Free hits and restarts:

Every time there is a whistle blown, the official will point which direction the ball is heading. The fouling team must back five yards away from the ball. We discourage the girls from “helping” to put the ball where the foul occurred for the other team, as this can be misinterpreted as poor sportsmanship and may result in the opponent getting to move the ball up 10 yards. (Call: Advance 10)

The team who is awarded the free hit may restart the ball by passing it to a teammate or simply by dribbling. Once the call has been made and the ball is stationary, the awarded team may self-start and does not have to wait for the fouling team to organize. Therefore, we encourage quick self-starts when on attack.

When taking a free hit inside our attacking 25-yard line, we must move the ball five yards to either side by either dribbling or passing before hitting straight into the penalty circle.

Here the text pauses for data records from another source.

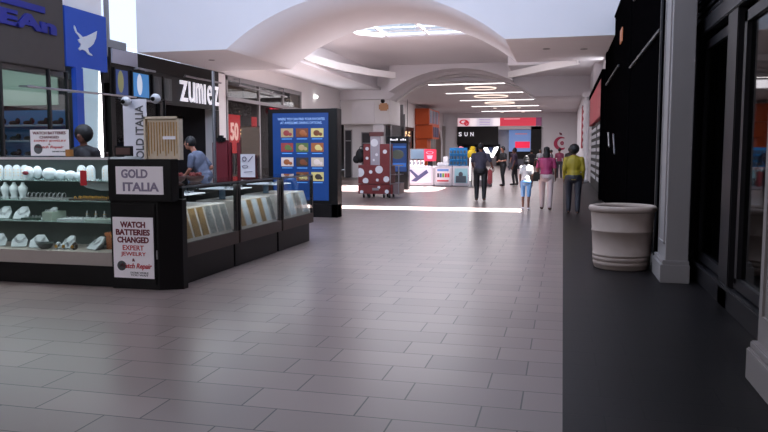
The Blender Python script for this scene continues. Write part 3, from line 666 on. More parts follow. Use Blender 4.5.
for x, z, r in ((-6.42, 1.66, 0.06), (-6.42, 1.34, 0.05), (-5.80, 1.56, 0.07)): dot(x, z, r, 23.55)
for x, z, r in ((-6.18, 1.86, 0.13), (-6.10, 1.46, 0.05), (-6.20, 1.28, 0.04)): dot(x, z, r, 23.60)
for x in (-6.55, -6.35, -5.85, -5.65):
    for y in (23.62, 24.18): wq = link('caster', tube(bmesh.new(), (x-0.025, y, 0.065), (x+0.025, y, 0.065), 0.065, seg=18), m_rubber, t); link('fork', B(x-0.035, x+0.035, y-0.03, y+0.03, 0.08, 0.15), m_grey2, wq)
t = thing('black_backpack', 'black bulging backpack hanging at the left side of the polka dot cart', 'bag', (-6.75, 23.7, 1.15))
link('bag', ball(ball(bmesh.new(), (-6.72, 23.75, 1.42), 0.20, (0.8, 0.7, 1.25)), (-6.84, 23.75, 1.30), 0.14, (1, 0.8, 1)), m_blackm, t, True)
link('strap', torus(bmesh.new(), (-6.66, 23.72, 1.66), 0.08, 0.012, 'y', 20, 6), m_blackm, t, True)

# ------------------------------------------------------------------ dark screen totem
t = thing('screen_totem', 'dark upright totem with blue picture and white header lettering', 'advertising totem', (-6.6, 29.2, 0))
link('cabinet', B(-7.02, -6.17, 29.0, 29.4, 0.0, 2.16, bev=0.01), m_black, t); link('header', B(-7.05, -6.14, 28.95, 29.45, 1.93, 2.18, bev=0.03), m_black, t)
leach('letter', [(-6.90+k*0.085, -6.845+k*0.085, 28.935, 28.95, 2.02, 2.07+0.03*(k % 3 == 0)) for k in range(8) if k != 4], m_wlet, t)
scn = link('picture', B(-6.96, -6.23, 28.985, 29.0, 0.75, 1.90), pm(24, 48, 92, 0.3, 0.5), t)
link('picture_detail', ball(bmesh.new(), (-6.6, 28.98, 1.45), 0.26, (1, 0.04, 0.75), 20), pm(60, 66, 60, 0.3, 0.3), scn)
leach('picture_band', [(-6.94, -6.25, 28.975, 28.985, 0.95, 1.10), (-6.94, -6.25, 28.975, 28.985, 1.72, 1.80)], pm(40, 84, 150, 0.3, 0.5), scn)

# ------------------------------------------------------------------ accessories kiosk (three white counters)
def counter_kiosk(x0, x1, label, poster):
    t = thing('white_counter', label, 'counter', ((x0+x1)/2, 32.4, 0))
    link('body', B(x0, x1, 32.0, 32.9, 0.05, 0.92, bev=0.012), pm(180, 174, 182), t); link('plinth', B(x0+0.03, x1-0.03, 32.05, 32.85, 0, 0.05), m_grey, t)
    p = link('poster', B(x0+0.10, x1-0.10, 31.985, 32.0, 0.17, 0.82), pm(*poster[0]), t)
    for (a, b, c, d, col) in poster[1]:
        link('poster_print', B(x0+0.10+a, x0+0.10+b, 31.97, 31.985, 0.17+c, 0.17+d), pm(*col), p)
    return t, p
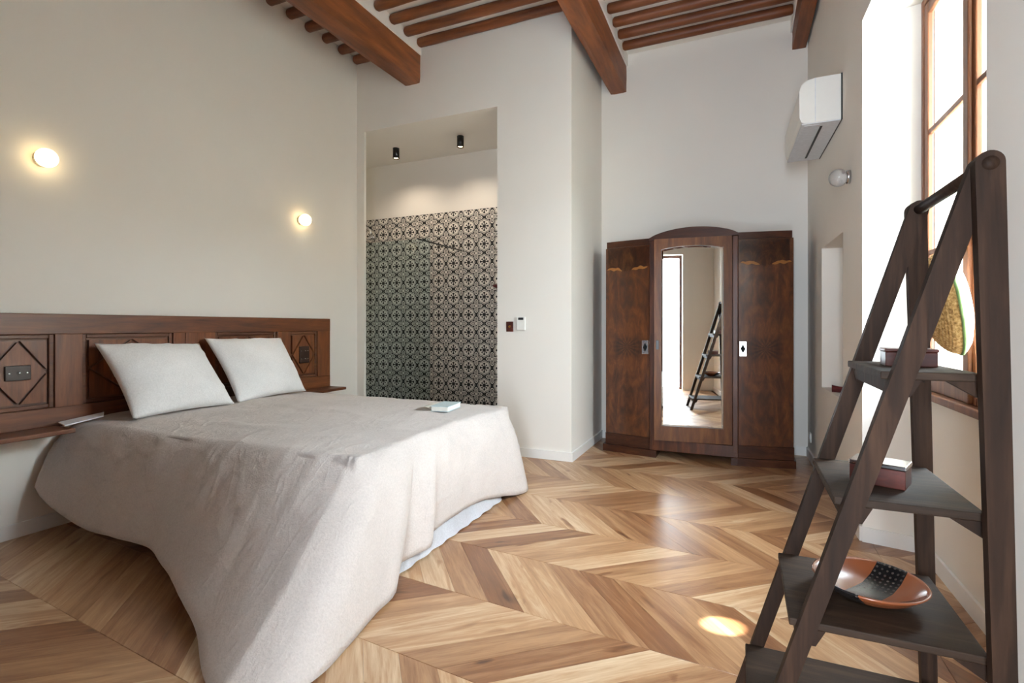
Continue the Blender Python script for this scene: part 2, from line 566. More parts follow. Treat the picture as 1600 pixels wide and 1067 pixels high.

The ball must be shot from inside the penalty circle to count as a goal.

Penalty corners:

  • If a defensive foul occurs inside the circle, a penalty corner is awarded to the attacking team. The ball is placed on a hash line outside the goal and an attacker (inserter) puts the ball into play by passing it to a teammate at the top of the circle. The ball must come out of the circle before it is brought back in for a shot to goal.
  • Defense may have four players plus a goalkeeper back when a corner is taken. We have a “rusher” who goes to the ball, two “trailers” who go on either side of the rusher to make a wedge. The “post” player lines up behind the keeper to clear any loose balls.

Long hits:

  • If a defender clears a ball out of bounds or unintentionally across the end line, a long hit is awarded to the attacking team. The ball is placed on the sideline five yards up from the end line. Since the ball is inside the 25, it must go five yards before it is hit into the circle.

16-Yard Hit:

  • If the attacking team fouls inside the circle or hits a ball out of bounds, a 16-yard hit is awarded to the defensive team. A defender picks up the ball with her hand and places it even with the top of the circle. The ball should come straight up from where the foul occurred.